*Written task*: Repeat the listing in full, word for word.

★ ★ ★ ★ ★

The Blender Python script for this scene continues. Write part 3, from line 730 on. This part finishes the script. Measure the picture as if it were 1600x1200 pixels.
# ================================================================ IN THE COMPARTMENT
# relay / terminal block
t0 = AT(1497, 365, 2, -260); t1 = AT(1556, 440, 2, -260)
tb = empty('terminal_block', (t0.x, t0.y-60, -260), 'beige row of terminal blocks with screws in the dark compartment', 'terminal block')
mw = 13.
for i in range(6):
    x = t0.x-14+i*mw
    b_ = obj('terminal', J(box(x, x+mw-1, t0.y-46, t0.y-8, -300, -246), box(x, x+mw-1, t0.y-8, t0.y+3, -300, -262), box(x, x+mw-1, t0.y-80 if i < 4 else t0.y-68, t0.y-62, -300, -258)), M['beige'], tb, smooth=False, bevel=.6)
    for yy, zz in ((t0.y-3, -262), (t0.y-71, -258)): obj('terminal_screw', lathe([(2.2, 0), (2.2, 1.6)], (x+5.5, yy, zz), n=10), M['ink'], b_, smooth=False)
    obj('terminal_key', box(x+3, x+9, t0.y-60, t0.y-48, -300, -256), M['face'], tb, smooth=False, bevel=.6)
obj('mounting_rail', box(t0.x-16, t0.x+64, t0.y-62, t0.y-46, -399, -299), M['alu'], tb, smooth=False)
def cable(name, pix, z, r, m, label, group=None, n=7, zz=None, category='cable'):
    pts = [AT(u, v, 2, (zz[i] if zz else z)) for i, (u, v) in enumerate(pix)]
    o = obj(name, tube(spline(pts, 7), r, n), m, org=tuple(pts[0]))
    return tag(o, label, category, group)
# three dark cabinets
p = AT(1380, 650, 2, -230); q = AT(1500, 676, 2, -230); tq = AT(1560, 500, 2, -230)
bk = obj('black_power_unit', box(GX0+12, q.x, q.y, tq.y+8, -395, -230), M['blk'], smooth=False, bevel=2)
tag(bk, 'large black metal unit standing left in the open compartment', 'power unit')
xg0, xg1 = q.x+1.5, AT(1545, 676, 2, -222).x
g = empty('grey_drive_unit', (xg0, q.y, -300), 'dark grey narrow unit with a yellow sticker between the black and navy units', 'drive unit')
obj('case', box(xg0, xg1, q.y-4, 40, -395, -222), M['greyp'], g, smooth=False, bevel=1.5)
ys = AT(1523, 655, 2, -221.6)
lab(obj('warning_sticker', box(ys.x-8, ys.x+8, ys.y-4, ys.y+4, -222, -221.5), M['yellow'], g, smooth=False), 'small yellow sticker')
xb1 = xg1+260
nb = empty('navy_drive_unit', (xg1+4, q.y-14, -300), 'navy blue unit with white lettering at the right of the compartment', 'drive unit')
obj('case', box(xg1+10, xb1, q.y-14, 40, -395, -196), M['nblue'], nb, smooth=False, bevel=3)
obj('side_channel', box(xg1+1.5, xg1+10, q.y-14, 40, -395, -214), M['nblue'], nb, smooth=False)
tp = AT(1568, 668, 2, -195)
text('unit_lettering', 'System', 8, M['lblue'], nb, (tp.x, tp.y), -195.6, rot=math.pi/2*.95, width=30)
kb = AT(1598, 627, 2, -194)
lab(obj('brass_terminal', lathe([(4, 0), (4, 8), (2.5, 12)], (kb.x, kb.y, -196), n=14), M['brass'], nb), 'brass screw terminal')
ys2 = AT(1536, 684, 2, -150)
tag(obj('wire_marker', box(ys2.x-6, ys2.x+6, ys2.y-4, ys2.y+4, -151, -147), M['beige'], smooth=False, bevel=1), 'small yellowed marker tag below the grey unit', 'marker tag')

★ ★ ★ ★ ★

*Solution to this task*:
The Blender Python script for this scene continues. Write part 3, from line 730 on. This part finishes the script. Measure the picture as if it were 1600x1200 pixels.
# ================================================================ IN THE COMPARTMENT
# relay / terminal block
t0 = AT(1497, 365, 2, -260); t1 = AT(1556, 440, 2, -260)
tb = empty('terminal_block', (t0.x, t0.y-60, -260), 'beige row of terminal blocks with screws in the dark compartment', 'terminal block')
mw = 13.
for i in range(6):
    x = t0.x-14+i*mw
    b_ = obj('terminal', J(box(x, x+mw-1, t0.y-46, t0.y-8, -300, -246), box(x, x+mw-1, t0.y-8, t0.y+3, -300, -262), box(x, x+mw-1, t0.y-80 if i < 4 else t0.y-68, t0.y-62, -300, -258)), M['beige'], tb, smooth=False, bevel=.6)
    for yy, zz in ((t0.y-3, -262), (t0.y-71, -258)): obj('terminal_screw', lathe([(2.2, 0), (2.2, 1.6)], (x+5.5, yy, zz), n=10), M['ink'], b_, smooth=False)
    obj('terminal_key', box(x+3, x+9, t0.y-60, t0.y-48, -300, -256), M['face'], tb, smooth=False, bevel=.6)
obj('mounting_rail', box(t0.x-16, t0.x+64, t0.y-62, t0.y-46, -399, -299), M['alu'], tb, smooth=False)
def cable(name, pix, z, r, m, label, group=None, n=7, zz=None, category='cable'):
    pts = [AT(u, v, 2, (zz[i] if zz else z)) for i, (u, v) in enumerate(pix)]
    o = obj(name, tube(spline(pts, 7), r, n), m, org=tuple(pts[0]))
    return tag(o, label, category, group)
# three dark cabinets
p = AT(1380, 650, 2, -230); q = AT(1500, 676, 2, -230); tq = AT(1560, 500, 2, -230)
bk = obj('black_power_unit', box(GX0+12, q.x, q.y, tq.y+8, -395, -230), M['blk'], smooth=False, bevel=2)
tag(bk, 'large black metal unit standing left in the open compartment', 'power unit')
xg0, xg1 = q.x+1.5, AT(1545, 676, 2, -222).x
g = empty('grey_drive_unit', (xg0, q.y, -300), 'dark grey narrow unit with a yellow sticker between the black and navy units', 'drive unit')
obj('case', box(xg0, xg1, q.y-4, 40, -395, -222), M['greyp'], g, smooth=False, bevel=1.5)
ys = AT(1523, 655, 2, -221.6)
lab(obj('warning_sticker', box(ys.x-8, ys.x+8, ys.y-4, ys.y+4, -222, -221.5), M['yellow'], g, smooth=False), 'small yellow sticker')
xb1 = xg1+260
nb = empty('navy_drive_unit', (xg1+4, q.y-14, -300), 'navy blue unit with white lettering at the right of the compartment', 'drive unit')
obj('case', box(xg1+10, xb1, q.y-14, 40, -395, -196), M['nblue'], nb, smooth=False, bevel=3)
obj('side_channel', box(xg1+1.5, xg1+10, q.y-14, 40, -395, -214), M['nblue'], nb, smooth=False)
tp = AT(1568, 668, 2, -195)
text('unit_lettering', 'System', 8, M['lblue'], nb, (tp.x, tp.y), -195.6, rot=math.pi/2*.95, width=30)
kb = AT(1598, 627, 2, -194)
lab(obj('brass_terminal', lathe([(4, 0), (4, 8), (2.5, 12)], (kb.x, kb.y, -196), n=14), M['brass'], nb), 'brass screw terminal')
ys2 = AT(1536, 684, 2, -150)
tag(obj('wire_marker', box(ys2.x-6, ys2.x+6, ys2.y-4, ys2.y+4, -151, -147), M['beige'], smooth=False, bevel=1), 'small yellowed marker tag below the grey unit', 'marker tag')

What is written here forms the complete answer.